Statistics from 2010 show that the gap in educational achievement in East Africa is wide and pronounced, with Kenya in the lead, Uganda in the middle, and Tanzania trailing.

By Standard 7, only about half of Tanzanian children could read a story in English, set at a Standard Two level, compared with 94 per cent in Kenya.
Surprisingly, Tanzanian children were worse at Kiswahili compared with Kenyan children, even though Kiswahili is more widely spoken in Tanzania.

The pattern for numeracy was similar. Twelve per cent of Kenyan Standard 7 children could not do a sum set at Standard 2 level. In Uganda, the figure was 15 per cent and in Tanzania, an alarming 32 per cent.

Only about two per cent of children in Tanzania are enrolled in private schools, but the report underscores that those children who are in private schools have a very large advantage over those in public schools.

“Among children 10 years and younger, there is not much difference between being enrolled in a public school and not being enrolled at all in terms of being able to pass the assessments.”

In other words, going to a public school every day and not attending school at all has the same outcome for children in lower primary school as both are simply not learning.

“Private schools attract the best teachers and the head teachers have a lot of power and can fire lazy teachers, unlike the case in public schools,” says Prof Sumra.

“Also, the language of instruction in the majority of private schools is English, which gives these children a headstart over their public school counterparts who are taught in Kiswahili.”

But it is not all bad news.
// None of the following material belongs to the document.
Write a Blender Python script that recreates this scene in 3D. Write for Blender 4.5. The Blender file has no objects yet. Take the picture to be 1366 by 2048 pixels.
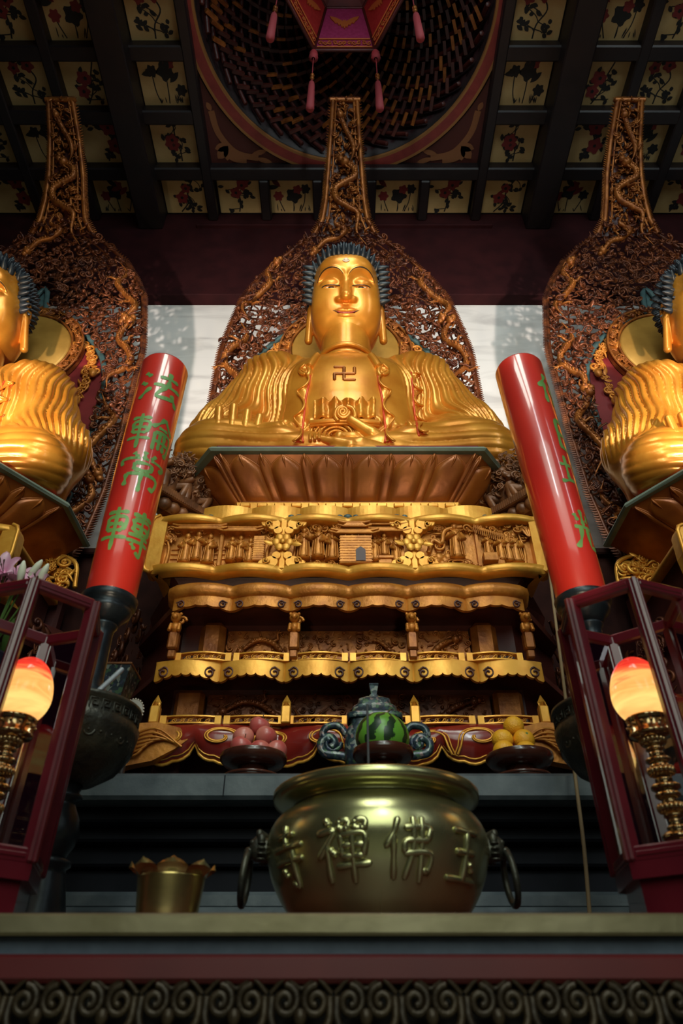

Enrolment is high in Tanzanian schools, with nearly 90 per cent of children between seven and 16 enrolled in school. This year’s report also shows that girls and boys perform equally well in reading English, Kiswahili and in numeracy, and that parents are increasingly getting involved in their children’s education.

One out of four parents helps their children with homework and a similar proportion has discussed education at a school committee meeting. Four of 10 parents have spoken with their child’s teacher about their child’s performance at least once in the past year.
In addition, the attendance of pre-primary education is on the rise.
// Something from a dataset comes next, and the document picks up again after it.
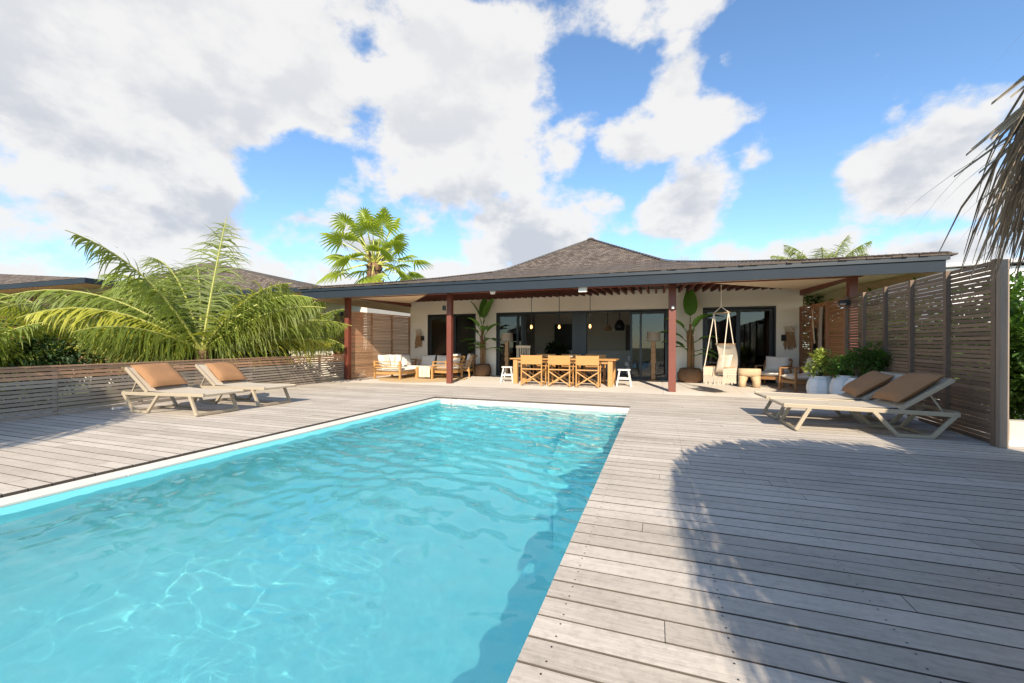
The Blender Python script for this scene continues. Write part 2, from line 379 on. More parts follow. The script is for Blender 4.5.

The report shows that pupils that have been in pre-primary school perform better than those who have not as they have a headstart in reading and arithmetic. The performance gap closes in secondary school but never quite disappears.

Apart from attending kindergarten or nursery school, other factors that affect numeracy and literacy skills are attending a private school, the socio-economic status of parents and their level of education, as well as whether the family resides in an urban or rural area.

The level of education of parents is highly associated with a pupil’s ability to grasp the basic skills. Over 60 per cent of Standard 7 pupils whose parents both attended secondary school are proficient at Standard 2 level in every subject, compared with just 30 per cent of students whose parents who have no education at all.

Dr Ruto says that more effort should therefore go towards improving adult literacy, because it has such a great impact on children’s learning. “Adult literacy is the forgotten rhetoric of the decade we need to revisit. It’s present in many policy documents but has been sidelined in implementation.”

Dr Ruto says that the Uwezo survey is giving concerted focus to what matters the most in our school systems, learning outcomes. “We are seeing a change from last year, when the Ministry of Education in Tanzania and Uganda were very defensive and largely dismissed our findings,” said Dr Ruto.
“This year there is a lot more acceptance; that this is our problem and we as education stakeholders need to work together to do something about literacy and numeracy levels.”